The petition sent to President Alvarado requesting that this poison be banned also pointed out many hard facts. The National Chamber for the Promotion of Beekeeping clearly laid out the reality that awaits Costa Rica if the dangerous insecticide Fipronil continues to be used on crops around the country.

The claims made by the National Chamber for the Promotion of Beekeeping are grave, and the staggering statistics they presented speak for themselves. During the decade that includes the years 2010 through 2020, in just the Los Santos Zone, 2,200 hives were lost. Last year alone there were 30 massive bee poisoning events. The cost of each of these events was that approximately 3 million insects lost their lives. That’s approximately 90 million bees killed in one year.

These facts and figures would support the claim that agrochemical poisoning kills nearly 250,000 bees every day.

This 16:21-minute video by FarmOfLife is unrelated but shows the beauty of Melapona Stingless Bees in Costa Rica:

 

 

These figures are the result of the monitoring that is carried out by the beekeepers in the Los Santos area, according to Juan Bautista Alvarado, the President of the Chamber. This regards the bee extermination that they announce at the national level. He explained that these numbers are prepared by the Chamber from reports it receives from its associates.

In addition, he observed that when it comes to hive poisoning events, beekeepers have a lot of mistrust in both the administrative and judicial systems. This results in many people not reporting such events. In the last ten years, however, such events are reported to the National Animal Health Service (Senasa).

CAUSE OF DEATH: Fipronil. That institution analyzed samples of dead bees taken to the laboratory and the only cause of death for 9 out of 10 bees was Fipronil. For the tenth bee, Fipronil was not excluded as the cause of death but no cause could be determined. He says the country is experiencing nothing short of a bee massacre.

CONSTITUTIONAL REMINDER: According to the beekeeper, the petition letter provided the government with the explanation and sufficient legal arguments to create the basis for a decree. The letter is a reminder of the right to a healthy and ecologically balanced environment under Article 50 of the Constitution. Costa Rica is also a member of a series of international treaties regarding control of dangerous substances and agrochemicals.

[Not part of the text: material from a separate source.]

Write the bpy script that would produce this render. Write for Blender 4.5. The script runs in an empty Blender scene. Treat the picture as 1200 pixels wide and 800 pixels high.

The environmental advisors of President Carlos Alvarado had announced that the government would ban Fipronil at the beginning of the year, but Easter passed without action, so they decided it was necessary to petition the government with what must be done. On April 7, 2021 the petition was also received by Renato Alvarado, Minister of Agriculture and Livestock; Daniel Salas, Chief of Health; and Andrea Meza, Minister of Environment and Energy. The petition basically requests a commitment be made by the current administration and set in stone.

NO BEES MEANS ENVIRONMENTAL DISASTER: The Chamber reminded the current administration of the vital importance of bees in the ecological function of pollination. They specified that if the plant-pollinator interaction is broken, there would be no harvest for hundreds of fruits, vegetables and legumes that comprise the current nutritional chain.

The National Chamber for the Promotion of Beekeeping denounces that Fipronil has been used in Costa Rica since 1995 and can still be seen in many commercial presentations for pests and crops. They also cite scientific studies that show this insecticide not only has a deadly impact on bees, but also affects birds and fish. It is a systemic poison, in that it moves to different tissues of plants, nectar and pollen.      

NEONICOTINOIDS: The danger that neonicotinoid agrochemicals pose to bees has been widely reported for years. In this sense, beekeeper Alvarado explained, fipronil is considered lethal since it “kills at once” whereas neonicotinoids are sublethal since they “kill slowly.” As President of the Beekeeping Chamber, he stated that there needs to be a higher level of coordination between the Ministry of the Environment and the Ministry of Agriculture, so they don’t overrule each other.

The details in this post are sobering for us all. Costa Rica, with its vital Rain Forest, lush, fertile soil, and coastlines on both the Pacific and Atlantic oceans, is a richly blessed country in so many ways. And with this comes responsibility to be good stewards of the land and to make good choices for the environment, their own people and animals, and the planet as a whole. We will soon see how Costa Rica proceeds. There is a fork in the road. Which way will they go?